Is my cloud PAS provider considered a 'critical third-party'?
It depends. Criticality is the insurer's own assessment: the PAS is normally an ICT provider 'supporting essential or important functions'. It goes in the third-party register and — if the insurer deems it critical — applies enhanced requirements (concentration risk assessment, tested exit strategy, continuous SLA monitoring). European authorities maintain an EU register of 'critical ICT third-party service providers' that can be designated at supranational level (currently limited to very few hyperscale providers).
What does it really take to pass a DORA inspection from IVASS?

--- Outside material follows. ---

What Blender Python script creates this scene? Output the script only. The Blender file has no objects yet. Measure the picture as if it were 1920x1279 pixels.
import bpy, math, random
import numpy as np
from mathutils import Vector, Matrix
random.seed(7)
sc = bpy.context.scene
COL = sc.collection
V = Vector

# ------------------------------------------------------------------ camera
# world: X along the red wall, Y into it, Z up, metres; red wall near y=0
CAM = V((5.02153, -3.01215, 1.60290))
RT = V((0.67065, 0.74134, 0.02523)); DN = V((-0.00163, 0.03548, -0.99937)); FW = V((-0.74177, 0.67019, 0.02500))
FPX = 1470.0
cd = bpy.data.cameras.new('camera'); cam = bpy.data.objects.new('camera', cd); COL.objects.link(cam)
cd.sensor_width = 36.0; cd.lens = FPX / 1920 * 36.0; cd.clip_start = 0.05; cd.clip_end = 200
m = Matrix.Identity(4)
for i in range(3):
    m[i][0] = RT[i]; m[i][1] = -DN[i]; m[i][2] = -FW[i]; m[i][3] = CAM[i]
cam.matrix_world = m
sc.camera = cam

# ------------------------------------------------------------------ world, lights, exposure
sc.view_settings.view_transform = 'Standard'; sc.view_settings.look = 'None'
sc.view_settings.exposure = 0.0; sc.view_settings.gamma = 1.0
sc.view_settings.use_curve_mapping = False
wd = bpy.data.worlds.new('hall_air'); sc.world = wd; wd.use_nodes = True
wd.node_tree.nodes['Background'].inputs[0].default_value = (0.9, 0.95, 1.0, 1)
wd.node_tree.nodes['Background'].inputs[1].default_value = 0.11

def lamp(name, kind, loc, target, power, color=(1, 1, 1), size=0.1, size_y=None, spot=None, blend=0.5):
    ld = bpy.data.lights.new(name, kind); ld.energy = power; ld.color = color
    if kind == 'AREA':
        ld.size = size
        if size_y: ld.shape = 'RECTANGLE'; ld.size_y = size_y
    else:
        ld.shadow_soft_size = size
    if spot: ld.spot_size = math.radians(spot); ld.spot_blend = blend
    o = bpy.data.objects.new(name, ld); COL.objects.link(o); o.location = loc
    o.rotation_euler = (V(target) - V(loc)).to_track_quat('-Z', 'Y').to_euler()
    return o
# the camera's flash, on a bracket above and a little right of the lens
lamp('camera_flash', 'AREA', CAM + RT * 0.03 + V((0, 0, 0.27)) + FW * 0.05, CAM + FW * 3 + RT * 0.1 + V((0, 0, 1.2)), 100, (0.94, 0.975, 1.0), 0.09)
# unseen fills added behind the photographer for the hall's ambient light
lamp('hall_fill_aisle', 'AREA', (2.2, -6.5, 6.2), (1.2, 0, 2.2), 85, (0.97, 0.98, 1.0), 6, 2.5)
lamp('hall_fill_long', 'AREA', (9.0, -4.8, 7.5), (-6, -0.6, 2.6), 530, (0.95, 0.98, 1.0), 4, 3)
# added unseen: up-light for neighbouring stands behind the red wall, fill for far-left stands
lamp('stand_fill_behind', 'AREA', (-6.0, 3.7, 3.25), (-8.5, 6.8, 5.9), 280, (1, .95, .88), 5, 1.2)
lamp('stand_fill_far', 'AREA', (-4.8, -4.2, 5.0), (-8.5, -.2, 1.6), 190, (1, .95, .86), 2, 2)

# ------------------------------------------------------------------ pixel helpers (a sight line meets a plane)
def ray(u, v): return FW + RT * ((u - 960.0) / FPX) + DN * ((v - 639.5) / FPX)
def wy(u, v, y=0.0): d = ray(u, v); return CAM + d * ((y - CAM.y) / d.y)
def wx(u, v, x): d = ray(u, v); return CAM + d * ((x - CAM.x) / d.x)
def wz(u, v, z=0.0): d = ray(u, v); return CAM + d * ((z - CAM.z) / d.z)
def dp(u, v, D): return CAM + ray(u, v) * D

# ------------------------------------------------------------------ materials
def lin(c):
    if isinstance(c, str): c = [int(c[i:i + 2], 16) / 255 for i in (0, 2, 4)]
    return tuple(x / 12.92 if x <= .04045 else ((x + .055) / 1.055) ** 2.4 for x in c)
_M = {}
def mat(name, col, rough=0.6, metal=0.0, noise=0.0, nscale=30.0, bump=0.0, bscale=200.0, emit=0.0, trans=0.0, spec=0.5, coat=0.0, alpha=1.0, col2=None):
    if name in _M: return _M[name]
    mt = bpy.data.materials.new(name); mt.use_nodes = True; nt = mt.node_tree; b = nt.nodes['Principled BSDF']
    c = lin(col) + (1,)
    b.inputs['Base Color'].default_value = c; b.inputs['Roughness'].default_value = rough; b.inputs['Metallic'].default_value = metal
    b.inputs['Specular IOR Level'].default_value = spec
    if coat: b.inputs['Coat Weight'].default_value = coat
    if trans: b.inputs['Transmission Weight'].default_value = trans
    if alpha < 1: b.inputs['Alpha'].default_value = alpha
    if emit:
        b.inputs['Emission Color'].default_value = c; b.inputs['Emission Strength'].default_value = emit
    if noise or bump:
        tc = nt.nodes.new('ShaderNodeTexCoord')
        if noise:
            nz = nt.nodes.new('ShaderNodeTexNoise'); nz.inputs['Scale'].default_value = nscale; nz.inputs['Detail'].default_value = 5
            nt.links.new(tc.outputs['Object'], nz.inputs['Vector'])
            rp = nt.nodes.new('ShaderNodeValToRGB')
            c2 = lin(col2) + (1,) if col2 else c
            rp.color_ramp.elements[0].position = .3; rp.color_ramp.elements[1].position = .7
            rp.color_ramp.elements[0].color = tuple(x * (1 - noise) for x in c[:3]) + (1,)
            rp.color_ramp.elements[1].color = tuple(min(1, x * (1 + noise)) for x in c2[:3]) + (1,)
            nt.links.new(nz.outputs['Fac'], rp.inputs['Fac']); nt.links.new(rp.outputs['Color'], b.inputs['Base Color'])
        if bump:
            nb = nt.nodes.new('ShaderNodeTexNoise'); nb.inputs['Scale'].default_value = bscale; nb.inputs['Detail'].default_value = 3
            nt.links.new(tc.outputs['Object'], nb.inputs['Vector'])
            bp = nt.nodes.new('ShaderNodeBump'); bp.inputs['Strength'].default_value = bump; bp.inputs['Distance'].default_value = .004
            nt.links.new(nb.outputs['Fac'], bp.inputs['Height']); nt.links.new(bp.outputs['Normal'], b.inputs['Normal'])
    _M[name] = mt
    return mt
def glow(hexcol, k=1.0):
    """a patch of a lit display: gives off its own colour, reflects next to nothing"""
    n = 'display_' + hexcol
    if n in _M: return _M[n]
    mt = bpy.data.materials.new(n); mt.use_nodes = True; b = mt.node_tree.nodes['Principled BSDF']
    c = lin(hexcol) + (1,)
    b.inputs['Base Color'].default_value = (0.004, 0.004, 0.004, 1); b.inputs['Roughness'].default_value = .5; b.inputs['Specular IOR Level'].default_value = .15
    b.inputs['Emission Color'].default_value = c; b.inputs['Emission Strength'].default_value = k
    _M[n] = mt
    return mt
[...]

DORA inspections substantially verify 5 evidence packs: (1) documented ICT risk management framework with clear responsibilities, (2) ICT asset catalogue and mapped business processes, (3) updated third-party register reported in ESA format, (4) incident policy + log with applied classification, (5) resilience testing plans with results of the latest executed test. Without these five, demonstrating compliance is practically impossible.
Does DORA change anything compared to the pre-existing IVASS Reg. 38/2018?
Yes, quite a bit. Reg. 38/2018 and IVASS outsourcing guidelines (transposing EBA Guidelines 2019) covered part of DORA's scope (outsourcing, data security, BCP), but DORA is more systemic and prescriptive: introduces TLPT (advanced red-team-like penetration tests), centralised EU-level incident reporting, third-party register in standardised format (RT ESA), direct ESA oversight on critical providers. Insurers must align existing frameworks, not rebuild from scratch.
When do I have to execute TLPT (Threat-Led Penetration Test)?
Only significant insurers (typically: systemically important undertakings or those with high exposure on critical ICT services) are subject to mandatory TLPT, with minimum triennial cadence. Smaller insurers remain required to run resilience-testing programmes scaled to their complexity — classic penetration tests, vulnerability assessment, scenario-based testing — but not formal TIBER-EU TLPT.